ただし、SIMフリー市場は特別だとも思っています。戦略的な観点で見ると、戦い方が非常にグローバルで、それに伴って値段の付け方もグローバル市場のようになっています。コストパフォーマンスの勝負だともいえ、「今までAQUOSがよかったから、次も」というようなことがあまり通用しません。その意味では、日々戦いになっています。
―― なるほど。キャリア市場とは戦い方も違ってくるということですね。
小林氏 ちょっと違いますね。一定層のお客さまは安心感を求めて(継続してAQUOSを)買われているのは事実ですが、SIMフリーの中から(他と比較して)選んだという方も多いですね。とはいえ、もしかしたら将来的にはこの戦いが、市場の全てになっている可能性もあります。ここで勝てなければ、携帯電話メーカーとして生き残れません。ですから、ここでブランド力を上げ、一定のプレゼンスを作ることに注力しています。
AQUOS sense plusで実現した「欲を言えばあとちょっと」とは?
―― 確かに、キャリア市場もdocomo withを筆頭に、分離プランの割合が増えていますし、今後、SIMフリー市場のようにならないとも限りません。そんな中でAQUOS sense plusを発表しましたが、この特徴を改めて教えてください。
坂口氏 特徴は大きく「液晶がきれいで見やすい」「レスポンスがいい」「定番の防水やFeliCaに対応している」の3つです。AQUOS senseシリーズということで、普通に使いやすい端末を目指しました。AQUOS sense liteのときも「こういうのを待っていた」という声があった一方で、「欲を言えばあとちょっと」という声も聞こえてきました。そういう後者の方々に向け、あとちょっとの余裕を実現するという意味で、「plus」と名付けています。
一番の特徴は見ていただければ分かる通り、18:9のディスプレイです。ナビゲーションバーを隠すという条件はつきますが、アプリの表示領域は5型、フルHDのモデルから23%もアップしていて、一覧性が上りました。画面の美しさにも、近年の取り組みになる「リッチカラーテクノロジー」を入れています。
また、レスポンスのいい端末ということで、CPUにはSnapdragon 630を採用しました。これは、2016年度のハイスペックモデルと比べても、処理速度で約2倍のスコアが出ています。メモリ(RAM)も3GBに増やしました。レスポンスという意味では、通信速度も向上していて、キャリアアグリゲーションや256QAMにも対応しています。あと、地味に「いいよね」と言われるのは、Wi-Fiの5GHz帯対応ですね。

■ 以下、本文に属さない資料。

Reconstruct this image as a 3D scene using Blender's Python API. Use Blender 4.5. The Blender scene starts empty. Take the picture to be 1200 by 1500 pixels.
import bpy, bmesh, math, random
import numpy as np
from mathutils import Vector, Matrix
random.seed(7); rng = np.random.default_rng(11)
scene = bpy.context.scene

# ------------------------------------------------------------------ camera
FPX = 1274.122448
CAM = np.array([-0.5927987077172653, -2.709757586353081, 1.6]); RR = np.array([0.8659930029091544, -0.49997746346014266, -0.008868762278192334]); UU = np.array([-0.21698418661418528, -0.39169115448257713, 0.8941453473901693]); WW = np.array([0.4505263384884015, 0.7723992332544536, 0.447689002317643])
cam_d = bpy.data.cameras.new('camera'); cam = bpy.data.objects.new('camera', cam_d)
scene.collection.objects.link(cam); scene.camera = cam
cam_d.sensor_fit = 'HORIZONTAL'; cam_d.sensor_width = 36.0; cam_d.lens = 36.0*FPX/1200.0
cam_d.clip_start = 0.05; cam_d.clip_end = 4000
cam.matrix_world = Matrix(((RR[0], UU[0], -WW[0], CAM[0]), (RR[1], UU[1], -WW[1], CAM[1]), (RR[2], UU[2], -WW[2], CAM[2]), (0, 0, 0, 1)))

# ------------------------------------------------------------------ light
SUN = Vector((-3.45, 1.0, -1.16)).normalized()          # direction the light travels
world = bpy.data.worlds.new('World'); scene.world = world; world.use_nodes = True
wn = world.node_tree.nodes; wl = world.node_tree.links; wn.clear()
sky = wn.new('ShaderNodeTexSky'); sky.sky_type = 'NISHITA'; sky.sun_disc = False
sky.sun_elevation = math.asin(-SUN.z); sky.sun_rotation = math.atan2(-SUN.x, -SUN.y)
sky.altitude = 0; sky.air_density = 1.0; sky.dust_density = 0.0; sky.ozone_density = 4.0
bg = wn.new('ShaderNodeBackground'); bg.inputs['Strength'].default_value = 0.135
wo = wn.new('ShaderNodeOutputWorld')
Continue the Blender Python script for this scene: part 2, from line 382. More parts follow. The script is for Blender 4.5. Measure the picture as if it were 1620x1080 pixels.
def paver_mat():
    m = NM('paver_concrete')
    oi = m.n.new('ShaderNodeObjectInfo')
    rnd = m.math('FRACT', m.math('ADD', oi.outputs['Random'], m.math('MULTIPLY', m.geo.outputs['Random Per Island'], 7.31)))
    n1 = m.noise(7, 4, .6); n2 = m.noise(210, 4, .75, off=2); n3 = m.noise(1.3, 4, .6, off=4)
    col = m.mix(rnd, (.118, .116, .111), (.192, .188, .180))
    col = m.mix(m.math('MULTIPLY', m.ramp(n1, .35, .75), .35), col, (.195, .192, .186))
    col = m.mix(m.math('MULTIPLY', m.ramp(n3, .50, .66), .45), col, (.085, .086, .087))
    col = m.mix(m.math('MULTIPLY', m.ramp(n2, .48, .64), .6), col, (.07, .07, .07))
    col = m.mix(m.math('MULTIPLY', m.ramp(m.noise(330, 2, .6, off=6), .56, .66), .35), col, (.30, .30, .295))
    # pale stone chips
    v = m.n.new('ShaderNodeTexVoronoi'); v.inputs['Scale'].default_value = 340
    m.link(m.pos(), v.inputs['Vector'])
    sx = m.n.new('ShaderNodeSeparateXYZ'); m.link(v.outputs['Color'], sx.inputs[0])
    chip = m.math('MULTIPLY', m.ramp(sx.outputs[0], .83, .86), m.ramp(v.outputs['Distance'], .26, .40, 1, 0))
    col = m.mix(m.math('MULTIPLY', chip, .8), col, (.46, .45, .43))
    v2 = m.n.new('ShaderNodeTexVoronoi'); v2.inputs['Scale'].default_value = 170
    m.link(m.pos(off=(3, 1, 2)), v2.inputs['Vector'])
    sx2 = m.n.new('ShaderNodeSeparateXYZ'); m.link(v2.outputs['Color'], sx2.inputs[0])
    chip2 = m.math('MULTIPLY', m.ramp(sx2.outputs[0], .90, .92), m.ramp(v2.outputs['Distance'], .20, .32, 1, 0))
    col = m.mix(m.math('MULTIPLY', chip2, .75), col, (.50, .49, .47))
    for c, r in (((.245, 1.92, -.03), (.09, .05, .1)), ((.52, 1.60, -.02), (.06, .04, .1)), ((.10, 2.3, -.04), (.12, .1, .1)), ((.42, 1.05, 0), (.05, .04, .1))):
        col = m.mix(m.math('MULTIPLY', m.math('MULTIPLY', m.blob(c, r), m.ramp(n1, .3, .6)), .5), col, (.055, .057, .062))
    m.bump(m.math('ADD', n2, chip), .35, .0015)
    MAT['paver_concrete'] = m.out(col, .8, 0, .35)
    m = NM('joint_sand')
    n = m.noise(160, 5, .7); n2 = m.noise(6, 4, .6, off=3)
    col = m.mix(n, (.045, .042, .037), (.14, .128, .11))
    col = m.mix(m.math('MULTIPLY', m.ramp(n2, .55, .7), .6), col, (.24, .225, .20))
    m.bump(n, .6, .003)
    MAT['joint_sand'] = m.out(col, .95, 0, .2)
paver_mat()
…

小林氏 (5GHz帯が非対応だった)AQUOS sense liteのときは、「田舎で企画するから5GHz帯が載らない」などとも言われてしまいましたが、広島にもマンションはあります(笑)。5GHz帯は、確かにそういった集合住宅では必要かもしれませんが、その分コストが上がってしまいます。今回はplusということで、そこにもキッチリ対応しました。
坂口氏 防水・防塵やおサイフケータイにも対応していて、ここは海外メーカーとの差になるところでもあると思います。実は本体の幅もAQUOS senseと同じで、背面をぎゅっと絞って持ちやすくしているといった特徴もあります。
―― おサイフケータイ対応のSIMフリー端末は、意外と増えないですね。もっと海外メーカーも載せてくると思っていました。
小林氏 おサイフケータイはサーバ側の対応も必要になり、SIMフリーモデルだとメーカー自身がやらなければなりません。SIMフリーの場合、シャープも自分たちで実装していますが、これができているのも長年フェリカネットワークスとのお付き合いがあったからです。また、一定以上の規模も必要になってくるので、そう簡単にはいかないと思います。
ただ、SIMフリーだから何か機能を犠牲にするというのは、あまり健全ではありません。スマートフォン業界全体が冷めてしまうのが一番よくないと考えています。